WALL·E, worst animated movie of 2008

Yes, worse than Horton Hears a Woo!.

I don’t know where to start. Almost everything sucks. The only good thing is that it lasts only 98 minutes.

The robots are not realistic; they look like humans. It’s fine when Disney’s animals just look like humans, and it pleases their furry-fetish fanbase, but they could have made some sort of effort this time.
The discussions between the two main robots are completely unrealistic. They aren’t able to communicate efficiently, they have “robotic voices” (what a cliché) that suffer from the Kenny Dilemma: you don’t understand what he says, but it gets old; and sometimes you understand because the story needed it.

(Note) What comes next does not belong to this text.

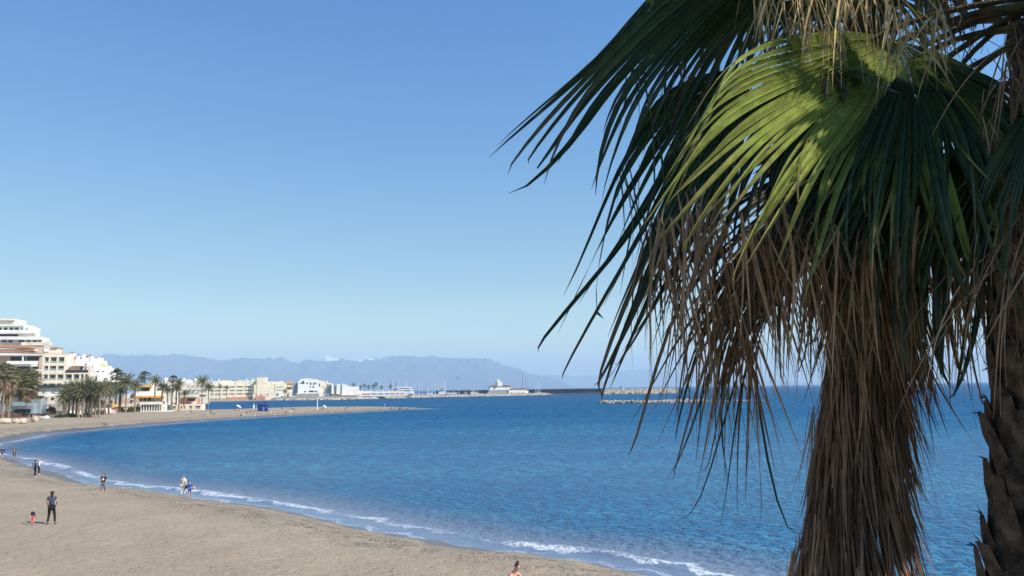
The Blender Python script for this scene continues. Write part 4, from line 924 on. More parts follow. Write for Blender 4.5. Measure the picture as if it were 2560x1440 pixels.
b.box('wall', white, 1226, 1280, 967, 985, 4, 16); b.prism('roof', browntile, [(1224,967.5),(1230,964.5),(1240,963.5),(1270,963.5),(1278,966),(1281,968)], 3.4, 16.6)
b.box('tower', white, 1245, 1257, 955, 966, 3.2, 9); b.prism('tower', white, [(1245,956),(1245,950),(1247,947),(1250,951),(1253,955),(1257,956)], 4, 8); b.box('wall', greyw, 1241, 1245, 955, 966, 4, 8)
b.box('wall', white, 1272, 1316, 975, 986, 0, 9); b.prism('roof', browntile, [(1273,975.2),(1276,972.3),(1313,971.8),(1315,975.2)], -.5, 9.5); b.box('wall', white, 1313, 1322, 978, 986, 1, 7)
for x in (1277, 1284, 1292, 1299, 1307): b.win(x, x+1.8, 981, 984.5, -.05)
b.box('wall', greyw, 1222, 1272, 975, 985, 2, 4); b.win(1234, 1240, 968, 973, 3.9, browntile)
# ------------------------------------------------------------------ harbour walls and rocks
def rubble(name, label, pts, n, r0, r1, wz, seed, kind='stuff', m=rockm):
    rd = random.Random(seed); mb = MB(); P = [pt(a, 990, D) for a, D in pts]; seg = [(P[i+1]-P[i]).length for i in range(len(P)-1)]; tot = sum(seg)
    for i in range(n):
        u = rd.random()*tot; k = 0
        while u > seg[k] and k < len(seg)-1: u -= seg[k]; k += 1
        p = P[k].lerp(P[k+1], u/seg[k]); off = rd.gauss(0, wz[0]); z = max(-.2, wz[1]*(1-abs(off)/(wz[0]*2.2)))*rd.uniform(.5, 1.0)
        mb.blob((p.x+rd.gauss(0, .5), p.y+off, z), rd.uniform(r0, r1), (1.1, 1, .75), 0, .3, rd)
    o = mb.build(name, m); tag(o, label, 'breakwater', kind=kind); return o
rubble('mole_rocks', 'grey beige rock armour along the harbour mole', [(690,789),(800,774),(900,789),(1000,849),(1100,894),(1200,924),(1330,947),(1364,957)], 2300, .7, 1.6, (2.0, 1.5), 41, m=mat('mole_rock', (.58, .52, .44), .95, .3, .4, .8, 2, col2=(.30, .25, .20)))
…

But let’s ignore that and pretend it’s fun and kids might like it.
Their meeting looked like a bad remake of the Tarzan/Jane meeting. Still on their behavior: WALL·E sleeps. They “kiss” and hold hands. There is no robotic traits at all. They could have at least added some robotic characteristics…
Oh, and why on Earth a robot has to display blinking eyes on a screen?

The visuals are not impressive. Robots are easy to modelize (especially WALL·E‘s friend: no textures needed), backgrounds are very simple, and the humans were very lazily done (the plot helps, and the only good-looking human you will see is not a 3D rendering, it’s a real actor).

Talking of the plot. How come humans are able to build state-of-the-art maintenance-free spaceships to get out of their earth full of garbage, but can’t clean it, or just throw the garbage on another planet?). Oh, and they spend their time eating and throwing a lot of garbage in space too. This doesn’t differ from the usual “humans are bad” line of Disney’s, but this time it’s plain stupid.
One joke that was almost funny but was very typical: WALL·E throws a diamond ring and keeps the box.

It’s bad and ridiculous. Not as bad an ridiculous as Fight Club, though. And it’s not that boring. But don’t pay to watch a bad movie patently done by lazy people.